Everyone in the robotics industry is painfully aware of this debate. Robot users are quick to point out that they apply robotic technology to dirty and dangerous jobs they have trouble filling.
ABB CEO Ulrich Speisshofer frames the debate another way: Better manufacturers get the work. Economies with the highest penetration of robotics—South Korea, Germany, Japan—have healthy manufacturing sectors that create jobs.
The penetration data also point to the potential demand. To increase robot density to the levels of those three countries, the industry would need to ship four million to five million industrial robots—more than 11 years of production at current rates.
(There are only about two million robots around the world today.)
Consider what happened in aerospace when China emerged as an economic power. Boeing ’s backlog went from three years of production to seven. Along the way, its valuation went from 15 times estimated earnings to around 18 times. The robotic backlog is expanding in a similar way.
Fortunately, you don’t have to rely solely on a Boeing-like multiple expansion with industrial robots. Higher growth and a stable industry structure should do the trick for investors in Teradyne and ABB.”
Investors could also consider an exchange traded fund (ETF) that tracks the industry.
Robo Global Robotics & Automation ETF (NYSE: ROBO) is a fund with more than $1.3 billion in assets. The fund’s sponsor notes that “ROBO was the first robotics and automation ETF to market, providing investors with a liquid, cost-effective and diversified way to gain access to rapidly evolving robotics technology and AI.”

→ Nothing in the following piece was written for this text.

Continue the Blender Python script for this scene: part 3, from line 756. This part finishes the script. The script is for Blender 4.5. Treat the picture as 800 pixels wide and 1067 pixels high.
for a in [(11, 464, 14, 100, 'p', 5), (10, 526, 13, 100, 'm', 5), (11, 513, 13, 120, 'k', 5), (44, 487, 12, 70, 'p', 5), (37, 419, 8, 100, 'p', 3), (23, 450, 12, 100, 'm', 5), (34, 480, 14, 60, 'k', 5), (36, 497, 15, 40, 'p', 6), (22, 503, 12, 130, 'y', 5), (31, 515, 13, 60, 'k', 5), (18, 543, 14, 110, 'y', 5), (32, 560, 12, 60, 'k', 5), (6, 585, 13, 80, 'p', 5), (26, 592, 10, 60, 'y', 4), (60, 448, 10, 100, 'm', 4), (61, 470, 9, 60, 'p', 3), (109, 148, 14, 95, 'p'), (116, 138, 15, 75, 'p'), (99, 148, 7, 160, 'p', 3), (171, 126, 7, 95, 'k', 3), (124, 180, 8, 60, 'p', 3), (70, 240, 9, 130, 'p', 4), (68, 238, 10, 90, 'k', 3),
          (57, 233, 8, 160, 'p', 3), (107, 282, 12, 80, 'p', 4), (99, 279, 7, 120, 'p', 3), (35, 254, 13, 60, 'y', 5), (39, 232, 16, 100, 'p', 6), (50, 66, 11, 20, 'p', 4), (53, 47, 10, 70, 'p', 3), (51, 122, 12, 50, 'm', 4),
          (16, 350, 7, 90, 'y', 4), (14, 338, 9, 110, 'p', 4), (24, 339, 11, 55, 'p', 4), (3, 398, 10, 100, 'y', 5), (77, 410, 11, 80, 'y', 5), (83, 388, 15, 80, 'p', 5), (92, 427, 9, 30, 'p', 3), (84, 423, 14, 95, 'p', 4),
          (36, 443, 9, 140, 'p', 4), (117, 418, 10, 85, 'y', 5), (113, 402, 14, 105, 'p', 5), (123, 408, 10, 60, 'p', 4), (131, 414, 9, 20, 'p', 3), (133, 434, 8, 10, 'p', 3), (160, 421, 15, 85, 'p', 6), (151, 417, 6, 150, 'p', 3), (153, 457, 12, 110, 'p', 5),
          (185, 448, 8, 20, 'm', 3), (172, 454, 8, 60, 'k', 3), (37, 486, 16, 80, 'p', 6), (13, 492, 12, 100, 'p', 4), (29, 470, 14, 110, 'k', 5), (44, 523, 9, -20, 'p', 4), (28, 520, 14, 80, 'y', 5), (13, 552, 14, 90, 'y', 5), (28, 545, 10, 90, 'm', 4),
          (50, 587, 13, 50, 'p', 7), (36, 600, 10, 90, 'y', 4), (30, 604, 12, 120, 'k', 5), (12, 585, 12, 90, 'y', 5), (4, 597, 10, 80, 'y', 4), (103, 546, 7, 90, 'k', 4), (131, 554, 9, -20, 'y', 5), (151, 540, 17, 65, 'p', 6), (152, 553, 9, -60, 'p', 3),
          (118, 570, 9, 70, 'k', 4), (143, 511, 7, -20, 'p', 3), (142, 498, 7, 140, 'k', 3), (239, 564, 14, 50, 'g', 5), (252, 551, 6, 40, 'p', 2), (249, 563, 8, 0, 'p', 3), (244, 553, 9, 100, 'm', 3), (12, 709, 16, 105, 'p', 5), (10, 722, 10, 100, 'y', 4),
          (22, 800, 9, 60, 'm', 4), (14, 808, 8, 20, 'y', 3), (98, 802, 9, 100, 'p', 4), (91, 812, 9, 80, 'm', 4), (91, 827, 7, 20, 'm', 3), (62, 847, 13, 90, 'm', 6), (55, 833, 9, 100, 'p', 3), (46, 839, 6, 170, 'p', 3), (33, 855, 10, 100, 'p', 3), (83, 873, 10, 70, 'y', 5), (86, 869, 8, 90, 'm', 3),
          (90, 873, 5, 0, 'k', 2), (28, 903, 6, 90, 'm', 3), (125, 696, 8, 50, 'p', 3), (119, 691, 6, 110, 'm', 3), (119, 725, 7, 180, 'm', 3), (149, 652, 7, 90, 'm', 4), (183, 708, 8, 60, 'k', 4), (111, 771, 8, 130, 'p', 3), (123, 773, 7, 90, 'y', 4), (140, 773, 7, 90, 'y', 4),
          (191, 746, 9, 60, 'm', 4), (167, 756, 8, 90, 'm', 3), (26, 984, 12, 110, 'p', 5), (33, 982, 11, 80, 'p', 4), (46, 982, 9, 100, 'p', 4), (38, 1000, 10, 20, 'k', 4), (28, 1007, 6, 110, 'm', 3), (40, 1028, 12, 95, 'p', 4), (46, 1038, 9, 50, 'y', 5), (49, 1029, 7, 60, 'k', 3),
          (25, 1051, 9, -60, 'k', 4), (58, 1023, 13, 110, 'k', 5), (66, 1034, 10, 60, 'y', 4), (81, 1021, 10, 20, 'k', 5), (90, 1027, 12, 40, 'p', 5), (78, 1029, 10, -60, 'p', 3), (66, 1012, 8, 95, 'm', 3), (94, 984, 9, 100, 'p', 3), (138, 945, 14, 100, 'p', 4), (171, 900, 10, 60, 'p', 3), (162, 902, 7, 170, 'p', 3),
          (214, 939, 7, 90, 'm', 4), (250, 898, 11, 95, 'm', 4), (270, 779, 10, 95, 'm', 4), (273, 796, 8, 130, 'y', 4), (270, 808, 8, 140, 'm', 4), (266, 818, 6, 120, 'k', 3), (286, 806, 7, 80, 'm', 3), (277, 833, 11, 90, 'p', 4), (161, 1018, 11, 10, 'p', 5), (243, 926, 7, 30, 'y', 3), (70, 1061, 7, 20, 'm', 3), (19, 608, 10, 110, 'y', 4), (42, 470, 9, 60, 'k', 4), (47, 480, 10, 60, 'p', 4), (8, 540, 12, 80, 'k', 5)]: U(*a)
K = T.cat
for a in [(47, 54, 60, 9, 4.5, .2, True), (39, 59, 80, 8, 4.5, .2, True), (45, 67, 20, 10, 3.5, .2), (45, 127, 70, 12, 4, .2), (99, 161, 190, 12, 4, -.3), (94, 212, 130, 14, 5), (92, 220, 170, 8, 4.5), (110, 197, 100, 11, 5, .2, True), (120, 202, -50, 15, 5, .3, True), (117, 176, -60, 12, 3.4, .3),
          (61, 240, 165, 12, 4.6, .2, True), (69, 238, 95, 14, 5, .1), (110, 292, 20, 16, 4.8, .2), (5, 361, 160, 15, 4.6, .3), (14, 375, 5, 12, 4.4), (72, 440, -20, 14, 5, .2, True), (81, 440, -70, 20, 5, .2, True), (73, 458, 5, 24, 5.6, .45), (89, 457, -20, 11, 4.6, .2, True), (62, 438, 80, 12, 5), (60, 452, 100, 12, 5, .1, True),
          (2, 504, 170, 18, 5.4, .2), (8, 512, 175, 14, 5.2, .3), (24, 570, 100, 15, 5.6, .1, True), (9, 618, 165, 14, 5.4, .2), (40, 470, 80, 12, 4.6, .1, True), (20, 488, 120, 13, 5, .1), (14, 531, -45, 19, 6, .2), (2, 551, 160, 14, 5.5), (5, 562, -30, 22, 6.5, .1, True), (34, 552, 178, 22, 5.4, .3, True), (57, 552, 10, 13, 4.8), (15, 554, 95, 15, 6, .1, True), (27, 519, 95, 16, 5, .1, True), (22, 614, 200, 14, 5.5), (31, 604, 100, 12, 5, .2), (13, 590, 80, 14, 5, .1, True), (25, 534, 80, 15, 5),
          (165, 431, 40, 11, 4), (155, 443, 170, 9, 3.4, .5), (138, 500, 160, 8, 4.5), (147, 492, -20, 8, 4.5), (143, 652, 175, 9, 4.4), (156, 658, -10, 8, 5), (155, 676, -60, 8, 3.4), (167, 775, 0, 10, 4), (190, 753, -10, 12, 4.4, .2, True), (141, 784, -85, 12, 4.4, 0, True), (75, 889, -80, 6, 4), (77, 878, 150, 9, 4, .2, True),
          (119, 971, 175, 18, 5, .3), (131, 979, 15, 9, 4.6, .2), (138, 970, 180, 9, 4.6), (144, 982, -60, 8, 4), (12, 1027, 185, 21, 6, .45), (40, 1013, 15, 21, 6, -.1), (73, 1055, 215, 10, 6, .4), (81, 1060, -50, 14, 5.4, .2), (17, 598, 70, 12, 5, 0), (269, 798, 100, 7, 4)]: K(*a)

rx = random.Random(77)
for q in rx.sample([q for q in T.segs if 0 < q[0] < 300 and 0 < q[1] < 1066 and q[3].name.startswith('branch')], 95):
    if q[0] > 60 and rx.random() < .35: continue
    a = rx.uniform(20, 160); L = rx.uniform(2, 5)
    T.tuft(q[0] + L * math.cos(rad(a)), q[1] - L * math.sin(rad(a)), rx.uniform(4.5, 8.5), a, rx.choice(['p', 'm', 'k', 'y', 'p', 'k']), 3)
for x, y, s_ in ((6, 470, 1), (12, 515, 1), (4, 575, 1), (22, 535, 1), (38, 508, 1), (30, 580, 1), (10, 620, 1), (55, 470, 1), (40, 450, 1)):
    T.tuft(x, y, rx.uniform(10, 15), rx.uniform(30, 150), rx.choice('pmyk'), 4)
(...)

Bill Studebaker, CIO of ROBO Global, reminds investors that this could be a volatile investment. He recently said, “The market is not good at pricing exponential growth, and this is what we’re seeing in robotics and AI.”
An example of the type of company the ROBO ETF holds is Zebra Technologies Corp., which specializes in automated sensor and scanning technology.
“When you look at Zebra, if you order anything from Amazon.com over the holidays, chances are that Zebra Technologies was involved in your order,” Studebaker said. But older companies are also involved in the sector.
Deere & Company (NYSE: DE), according to Studebaker, is in the portfolio because “over 60 percent of their tractors have autonomous mobility capabilities.”
The biggest problems in the world today represent opportunities for AI and robotics companies in the long-term, Studebaker said.
“AI technologies and applications are becoming central to every industry, and I think now is the time to focus on investing,” he said.
Studebaker compared the impact that automation and AI will have on the business world to the impact the internet has had in the last two decades.
“As we look out the next three, five, ten years, investors I think are going to look back at this opportunity and say, ‘Why did I miss it?’”
However, this is a risky sector and risk should be considered before making any investment in the industry.